Having never understood why people live in cold climates, it seemed to me I must be other than European, despite being mainly French, with some Scot-Irish in the mix? I know leaves on trees turning, falling, can be majestic, yet not something I grew accustom to, and as much as I like this beatific vision, seen mainly in Virgina, North Carolina, the rolling uplands to the north, the sting of cold leaves me behind glass, never wishing to endure.

I like it above 80 degrees anytime of day when I am outside, and when humid, temperature as high as 95 degrees is comfortable for me. In dry climates, which I have had limited experience, such as west Texas, my favorite temperature is much higher, and at body temperature, 98-99 degrees, it feels fine to me. I do not mind warm nights, although the low 70s is welcome after hot spells.

My favorite month is June, Southern Magnolias and Roses, although I love the beauty in May, Azaleas, Rhododendrons, Irises; the dryer days of September. October is nice, with warm days and chilly nights, being dryer, as well, November, its mild clear days, with some cold snaps reminding me how I envy the bear.

Winter, oh how I hate winter! The cold all over my homelands, colder in Louisiana, I do believe?
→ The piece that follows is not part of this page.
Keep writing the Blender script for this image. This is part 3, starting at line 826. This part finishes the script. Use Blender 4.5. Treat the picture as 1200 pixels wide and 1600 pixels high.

Southeastern Alabama is sheltered by the north-eastern flow of the jet-stream, and all that arctic cold funnels by, leaving the warm gulf air to bounce off it, turn the air cold, then come south-east, where it may freeze Birmingham, and even Montgomery, but it usually loses its thrust before fitting where i live, and when it does hit too hard there is always a ride to Florida to escape the bite of cold.